== SOURCE MATERIAL ==
┌──

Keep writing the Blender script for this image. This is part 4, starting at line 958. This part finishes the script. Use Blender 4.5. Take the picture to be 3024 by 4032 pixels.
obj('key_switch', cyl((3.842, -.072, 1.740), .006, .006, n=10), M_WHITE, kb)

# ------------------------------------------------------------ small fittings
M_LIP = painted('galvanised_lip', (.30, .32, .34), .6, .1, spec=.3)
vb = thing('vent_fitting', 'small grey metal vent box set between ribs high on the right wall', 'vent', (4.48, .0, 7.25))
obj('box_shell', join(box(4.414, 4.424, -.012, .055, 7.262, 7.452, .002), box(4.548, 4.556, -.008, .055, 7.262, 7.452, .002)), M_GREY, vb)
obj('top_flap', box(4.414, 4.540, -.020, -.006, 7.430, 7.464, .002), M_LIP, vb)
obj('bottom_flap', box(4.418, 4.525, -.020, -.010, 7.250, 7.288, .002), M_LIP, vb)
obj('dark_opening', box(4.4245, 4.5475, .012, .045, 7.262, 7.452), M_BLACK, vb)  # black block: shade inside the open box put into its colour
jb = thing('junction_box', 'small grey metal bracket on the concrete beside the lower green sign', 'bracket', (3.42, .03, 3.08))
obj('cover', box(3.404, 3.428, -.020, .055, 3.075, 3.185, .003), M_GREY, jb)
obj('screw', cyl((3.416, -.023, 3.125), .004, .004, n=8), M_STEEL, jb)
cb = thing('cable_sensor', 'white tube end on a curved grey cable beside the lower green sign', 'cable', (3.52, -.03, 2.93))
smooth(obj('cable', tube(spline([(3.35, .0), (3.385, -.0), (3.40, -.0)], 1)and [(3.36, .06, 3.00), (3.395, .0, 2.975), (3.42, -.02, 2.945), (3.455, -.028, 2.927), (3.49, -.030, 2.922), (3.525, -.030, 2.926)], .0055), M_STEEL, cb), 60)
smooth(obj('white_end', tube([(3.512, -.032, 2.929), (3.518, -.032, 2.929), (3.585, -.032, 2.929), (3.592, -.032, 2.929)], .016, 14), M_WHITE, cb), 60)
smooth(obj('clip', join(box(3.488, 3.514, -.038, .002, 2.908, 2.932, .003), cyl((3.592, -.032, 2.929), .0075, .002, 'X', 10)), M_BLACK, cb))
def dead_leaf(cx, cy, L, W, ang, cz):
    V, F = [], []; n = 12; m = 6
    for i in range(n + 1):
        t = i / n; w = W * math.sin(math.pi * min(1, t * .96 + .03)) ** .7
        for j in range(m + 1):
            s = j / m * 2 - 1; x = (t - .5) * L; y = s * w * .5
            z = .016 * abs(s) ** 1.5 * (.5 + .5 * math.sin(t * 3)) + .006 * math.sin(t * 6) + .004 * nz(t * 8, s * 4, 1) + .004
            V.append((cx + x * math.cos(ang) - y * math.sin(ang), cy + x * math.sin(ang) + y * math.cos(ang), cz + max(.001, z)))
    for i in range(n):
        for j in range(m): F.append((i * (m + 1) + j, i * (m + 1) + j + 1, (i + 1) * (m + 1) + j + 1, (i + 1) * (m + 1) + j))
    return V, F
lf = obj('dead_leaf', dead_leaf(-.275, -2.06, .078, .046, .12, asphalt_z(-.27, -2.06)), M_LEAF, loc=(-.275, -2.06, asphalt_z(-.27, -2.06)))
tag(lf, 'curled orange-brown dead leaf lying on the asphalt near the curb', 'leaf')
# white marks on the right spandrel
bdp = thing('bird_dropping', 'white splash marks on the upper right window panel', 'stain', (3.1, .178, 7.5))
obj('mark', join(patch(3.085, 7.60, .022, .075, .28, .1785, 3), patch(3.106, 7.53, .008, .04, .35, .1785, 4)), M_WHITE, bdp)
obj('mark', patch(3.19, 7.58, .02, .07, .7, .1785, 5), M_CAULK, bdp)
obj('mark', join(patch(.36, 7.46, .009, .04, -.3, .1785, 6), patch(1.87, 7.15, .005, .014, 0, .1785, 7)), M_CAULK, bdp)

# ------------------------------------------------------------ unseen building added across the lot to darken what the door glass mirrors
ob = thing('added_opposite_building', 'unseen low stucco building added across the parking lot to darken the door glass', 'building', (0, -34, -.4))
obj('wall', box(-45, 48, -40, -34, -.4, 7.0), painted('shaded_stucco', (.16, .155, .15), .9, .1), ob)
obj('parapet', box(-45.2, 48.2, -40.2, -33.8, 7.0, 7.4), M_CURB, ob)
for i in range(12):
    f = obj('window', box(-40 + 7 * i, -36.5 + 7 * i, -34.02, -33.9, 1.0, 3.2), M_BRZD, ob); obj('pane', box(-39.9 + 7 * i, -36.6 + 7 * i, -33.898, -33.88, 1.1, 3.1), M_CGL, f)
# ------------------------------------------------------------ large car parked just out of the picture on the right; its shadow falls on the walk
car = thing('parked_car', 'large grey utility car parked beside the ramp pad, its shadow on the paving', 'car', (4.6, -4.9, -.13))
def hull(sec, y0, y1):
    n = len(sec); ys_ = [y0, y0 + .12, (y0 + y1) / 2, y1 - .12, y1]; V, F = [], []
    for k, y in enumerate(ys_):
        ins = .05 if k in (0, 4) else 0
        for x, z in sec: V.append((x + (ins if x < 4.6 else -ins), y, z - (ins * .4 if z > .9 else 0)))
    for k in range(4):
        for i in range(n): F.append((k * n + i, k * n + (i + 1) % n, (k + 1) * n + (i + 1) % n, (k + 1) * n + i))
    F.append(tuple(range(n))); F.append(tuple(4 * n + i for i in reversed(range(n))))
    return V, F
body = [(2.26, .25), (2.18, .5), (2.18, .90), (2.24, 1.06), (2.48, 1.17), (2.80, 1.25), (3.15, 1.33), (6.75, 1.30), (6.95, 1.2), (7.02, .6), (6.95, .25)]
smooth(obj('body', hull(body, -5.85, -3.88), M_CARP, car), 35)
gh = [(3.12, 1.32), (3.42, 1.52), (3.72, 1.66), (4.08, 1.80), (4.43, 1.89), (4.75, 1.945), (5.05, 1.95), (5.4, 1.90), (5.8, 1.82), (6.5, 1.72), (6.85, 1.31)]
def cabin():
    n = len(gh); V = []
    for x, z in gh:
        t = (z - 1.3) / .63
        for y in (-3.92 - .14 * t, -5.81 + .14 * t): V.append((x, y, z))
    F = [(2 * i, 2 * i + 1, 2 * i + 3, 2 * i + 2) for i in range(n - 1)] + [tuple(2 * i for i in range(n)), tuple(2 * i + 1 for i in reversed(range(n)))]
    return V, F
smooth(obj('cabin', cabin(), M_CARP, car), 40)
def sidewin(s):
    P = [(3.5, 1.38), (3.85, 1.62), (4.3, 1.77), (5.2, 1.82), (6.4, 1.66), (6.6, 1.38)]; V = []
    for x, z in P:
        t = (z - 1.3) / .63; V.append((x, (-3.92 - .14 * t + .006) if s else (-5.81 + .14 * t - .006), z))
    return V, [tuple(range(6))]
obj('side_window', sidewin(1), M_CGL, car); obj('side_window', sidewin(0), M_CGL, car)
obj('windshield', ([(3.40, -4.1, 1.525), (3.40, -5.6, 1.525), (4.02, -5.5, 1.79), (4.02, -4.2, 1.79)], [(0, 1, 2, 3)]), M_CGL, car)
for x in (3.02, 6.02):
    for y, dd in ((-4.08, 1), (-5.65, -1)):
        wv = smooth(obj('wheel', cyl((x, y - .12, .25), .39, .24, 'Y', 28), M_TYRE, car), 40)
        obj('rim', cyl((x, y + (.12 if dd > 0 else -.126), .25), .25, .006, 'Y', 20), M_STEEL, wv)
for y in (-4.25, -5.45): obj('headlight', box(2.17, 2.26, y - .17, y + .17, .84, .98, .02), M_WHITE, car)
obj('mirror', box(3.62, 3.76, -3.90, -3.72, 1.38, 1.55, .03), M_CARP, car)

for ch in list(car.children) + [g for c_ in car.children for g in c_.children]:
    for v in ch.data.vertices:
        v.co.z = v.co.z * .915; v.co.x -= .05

└──

From the opening line of the data above through the line that contains "n=10), M_WHITE, kb)", please print each line as it stands and only those lines.

Keep writing the Blender script for this image. This is part 4, starting at line 958. This part finishes the script. Use Blender 4.5. Take the picture to be 3024 by 4032 pixels.
obj('key_switch', cyl((3.842, -.072, 1.740), .006, .006, n=10), M_WHITE, kb)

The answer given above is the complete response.